The Grapes of Wrath by John Steinbeck
Full text can be found at http://ia331330.us.archive.org/0/items/grapesofwrath030650mbp/
grapesofwrath030650mbp_djvu.txt - this is a beautifully moving novel about migrant workers of the Great Depression - highly recommended and extremely useful for the AP Exam!
Gulliver’s Travels by Johnathan Swift
Full text can be found at http://www.bibliomania.com/0/0/50/93/frameset.html
On the Road by Jack Kerouac
This book will change your life!! It changed mine. Get a taste of it at http://books.google.com/books?id=4w1vQRkAVxYC&pg=PR32&dq=kerouac+on+the+road+full+text&client=firefox-a#PPA1,M1
The Things They Carried by Tim O’Brien
Awesome book! Get a preview of it at http://books.google.com/books?id=zx4PL3- NAiQC&printsec=frontcover&dq=the+things+they+carried&client=firefox-a#PPA6,M1
Still Life with Woodpecker by Tom Robbins
This is my most favorite book in the whole entire world. If you ask really nicely, I may let you borrow my treasured copy. Get a preview at http://books.google.com/books?id=O-Z1-eAQzPIC&printsec=frontcover&dq=still+life+with+woodpecker&client=firefox-a#PPA19,M1
YOUR PAPER TOPICS: Choose one from below OR do both for double the points:
From the 1997 AP Exam: Novels and plays often include scenes of weddings, funerals, parties, and other social occasions. Such scenes may reveal the values of the characters and the society in which they live. Select a novel or play that includes such a scene and, in a focused essay, discuss the contribution the scene makes to the meaning of the work as a whole. You may choose a work from the list below or another novel or play of literary merit. AVOID MERE PLOT SUMMARY.

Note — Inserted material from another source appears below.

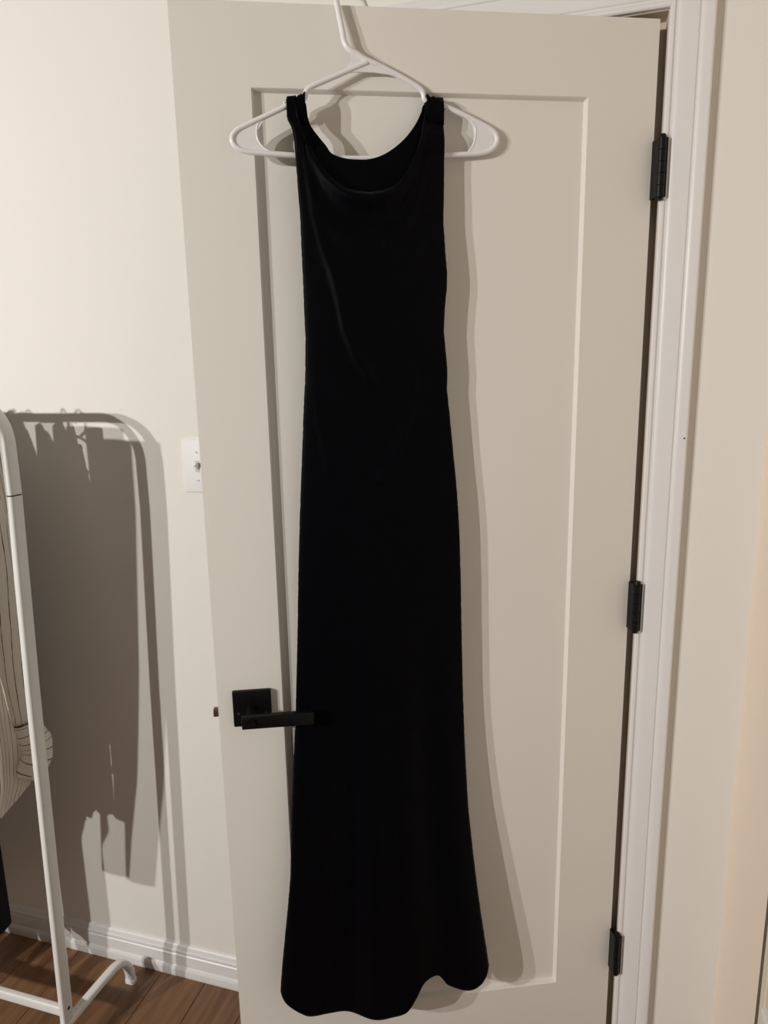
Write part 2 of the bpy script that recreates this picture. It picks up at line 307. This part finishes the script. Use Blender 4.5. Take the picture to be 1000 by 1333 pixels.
# light switch on the back wall, half hidden by the door
sw = empty('light_switch', (-.8805, 0, 1.318)); tag(sw, 'white toggle light switch plate on the wall, half hidden by the door edge', 'light switch')
bm = bmesh.new(); box(bm, (-.035, -.0055, -.0568), (.035, 0, .0568), .0022, 3); soft(lk('wall_plate', bm, M_plate, sw))
bm = bmesh.new(); box(bm, (-.0052, -.0062, -.0122), (.0052, -.0050, .0122), .0004, 1); lk('toggle_slot', bm, mat('slot_grey', (.55, .53, .5), .5, .4, noise=.02), sw)
bm = bmesh.new(); sweep(bm, [(0, -.005, -.001), (0, -.016, .0065)], lambda i: rrect(.0082 - .002 * i, .0115 - .004 * i, .0014)); soft(lk('toggle', bm, M_plastic, sw))
for z in (-.0302, .0302):
    bm = bmesh.new(); cyl(bm, (0, -.005, z), (0, -.0067, z), .0033, 14, .0026); s = soft(lk('screw', bm, M_plastic, sw))
    bm = bmesh.new(); box(bm, (-.0026, -.0069, z - .0004), (.0026, -.0063, z + .0004)); lk('screw_slot', bm, M_dark, s)

# ---------------------------------------------------------------- the door, 22.8 degrees open
# door coordinates: local x = -distance from hinge edge (u), local y = -offset from the face (n), z up
ALPHA = 0.39816; DZ = 0.010; DW, DH, DT = 0.7553, 2.032, 0.035
door = empty('door_1', (0, 0, DZ), ALPHA); door['kind'] = 'structure'
def du(u, n, z): return Vector((-u, -n, z))
ST, PT, PB, RC = 0.1134, 1.9174, 0.2521, 0.0105
bm = bmesh.new()
# frame of stiles and rails with a bevelled recess on both faces
for side in (0, 1):
    yf = 0 if side == 0 else DT; sg = 1 if side == 0 else -1
    out = [bm.verts.new((-u, yf, z)) for u, z in ((0, 0), (DW, 0), (DW, DH), (0, DH))]
    inn = [bm.verts.new((-u, yf, z)) for u, z in ((ST, PB), (DW - ST, PB), (DW - ST, PT), (ST, PT))]
    b1 = [bm.verts.new((-u, yf + sg * .0030, z)) for u, z in ((ST + .0015, PB + .0015), (DW - ST - .0015, PB + .0015), (DW - ST - .0015, PT - .0015), (ST + .0015, PT - .0015))]
    b2 = [bm.verts.new((-u, yf + sg * RC, z)) for u, z in ((ST + .0035, PB + .0035), (DW - ST - .0035, PB + .0035), (DW - ST - .0035, PT - .0035), (ST + .0035, PT - .0035))]
    for r0, r1 in ((out, inn), (inn, b1), (b1, b2)):
        for k in range(4): bm.faces.new((r0[k], r0[(k + 1) % 4], r1[(k + 1) % 4], r1[k]))
    if side == 0: o0 = out; c0 = b2
    else:
        for k in range(4):
            bm.faces.new((o0[k], o0[(k + 1) % 4], out[(k + 1) % 4], out[k]))
            bm.faces.new((c0[k], c0[(k + 1) % 4], b2[(k + 1) % 4], b2[k]))
lk('door_frame', bm, M_door, door)
bm = bmesh.new(); box(bm, (-(DW - ST - .003), RC, PB + .003), (-(ST + .003), DT - RC, PT - .003)); lk('recessed_panel', bm, M_door, door)

# hinges
for zc in (1.8095, 1.066, 0.3235):
    hg = empty('hinge'); hg.parent = door; hg.location = (0.0050, -.0190, zc)
    bm = bmesh.new()
    for k in range(5):
        z0 = -.0445 + k * .0178; cyl(bm, (0, 0, z0 + .0004), (0, 0, z0 + .0174), .0072, 18)
    soft(lk('knuckle', bm, M_black, hg))
    bm = bmesh.new(); cyl(bm, (0, 0, -.0480), (0, 0, .0480), .0040, 14); cyl(bm, (0, 0, .0445), (0, 0, .0500), .0058, 16, .0045); cyl(bm, (0, 0, -.0445), (0, 0, -.0490), .0058, 16, .0045)
    soft(lk('hinge_pin', bm, M_black, hg))
    bm = bmesh.new(); box(bm, (-.0072, .000, -.0445), (-.0045, .019, .0445), .0004, 1); box(bm, (-.0072, .0175, -.0445), (.0015, .0200, .0445), .0004, 1); lk('hinge_leaf', bm, M_black, hg)
    bm = bmesh.new(); box(bm, (0.0, -.0015, -.0445), (.0090, .0015, .0445), .0004, 1)
    l2 = lk('hinge_leaf', bm, M_black, hg); l2.rotation_euler.z = -ALPHA

# lever handle
hd = empty('lever_handle'); hd.parent = door; hd.location = (-(DW - .060), 0, .9165)
bm = bmesh.new(); box(bm, (-.0335, -.009, -.0335), (.0335, 0, .0335), .0018, 3); soft(lk('rosette', bm, M_black, hd))
bm = bmesh.new(); cyl(bm, (0, -.009, -.001), (0, -.046, -.001), .0095, 24); soft(lk('lever_neck', bm, M_black, hd))
bm = bmesh.new(); box(bm, (-.0145, -.056, -.0145), (.108, -.0445, .0085), .0012, 2); soft(lk('lever', bm, M_black, hd))
bm = bmesh.new(); cyl(bm, (0, -.056, -.003), (0, -.0585, -.003), .0098, 24, .0092); tb = soft(lk('turn_button', bm, M_black, hd))
bm = bmesh.new(); box(bm, (-.0092, -.0625, -.0046), (.0092, -.058, -.0014), .0006, 2); lk('turn_bar', bm, M_black, tb) if False else soft(lk('turn_bar', bm, M_black, hd))
for sx in (-1, 1):
    bm = bmesh.new(); cyl(bm, (sx * .024, -.009, -.008), (sx * .024, -.0094, -.008), .0022, 12); lk('set_screw', bm, M_dark, hd)
bm = bmesh.new(); sweep(bm, [(-DW, .0175, .902), (-DW - .0105, .0175, .902)], rrect(.015, .014, .003)); soft(lk('latch_bolt', bm, M_latch, door))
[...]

From the 1991 AP Exam: Many plays and novels use contrasting places (for example, two countries, two cities or towns, two houses, or the land and the sea) to represent opposed forces or ideas that are central to the meaning of the work. Choose a novel or play that contrasts two such places. Write an essay explaining how the places differ, what each place represents, and how their contrast contributes to the meaning of the work. AVOID MERE PLOT SUMMARY.
Remember! Meaning of the work = theme!!!